Costa Rica

Yesterday we (the tech team) stayed at the hotel and tested all the remainder of the computers. Of course, this required moving all of them from D. & M.’s room to the Bruncas room (what kind of name is that for a room anyway?) which was a lot of heavy lifting even with the baggage carts to move them. In the end we got them all tested and the room cleaned back up, but not until an hour after “lights out” time.

But in all that testing, we were having fun. All the really broken equipment got named with funny names in sharpies so we wouldn’t accidentally mix up one of the items from the “irrecoverable damage pile” with the “good pile”. And then we were dragging around all the broken monitors by their “tail”–“walking the dog”–we explained to Ceasar, the staff-person from the hotel setting up for breakfast, in Spanglish that the monitor was a dog and then he was laughing with us.

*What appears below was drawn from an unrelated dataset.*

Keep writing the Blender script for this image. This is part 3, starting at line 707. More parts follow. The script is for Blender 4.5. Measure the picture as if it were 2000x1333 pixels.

The tech team is a little “different” than the other groups. We don’t tend to follow along with the other groups as closely–we have a little more freedom, being a small group–like we went out for lunch yesterday again (the other groups had only PB&J for lunch), and to the market a couple times during ministry time and me and Leslie went for a swim till we got kicked out of the pool because it was raining too hard–but when we’re there finishing and then cleaning up till 11:30 after having been up at 6:30 in the morning, you don’t feel an unfairness about it–we just get our free time distributed differently and are doing work a lot of people don’t want to be doing.

Yesterday we had our first real rainstorm that was more than a drizzle. We also had power-outtages in the Market when we were there, and the rest of the day in that building when we went back for dinner. Not that I was entierly sorry when that meant we got switched from eating at the downstairs restaurant to the upstairs one that has more menu choices (ie. fish or vegetarian instead of just chicken or beef) and required eating in shifts so we ate later and it was pretty much just the tech team hanging out because naturally, D. the trip coordinator made us the last group–she knows computer people are by nature night owls and woudln’t mind having the last dinner compared to say, the construction team that is famished.

So, even at the meals we were having time to get to know the other geeks better–and not only are they computer geeks–but computer geeks who are Christians and computer geeks who go on missions trips. Way cool. And I still think its weird (but cool) that half of the tech team is from San Diego so their comparisons of San Jose Costa Rica to TJ and Fudruckers and other such local San Diegian things are understood.

Even though we are doing a lot of work, I really feel like I’m on vacation on this trip, and feel thankful for that.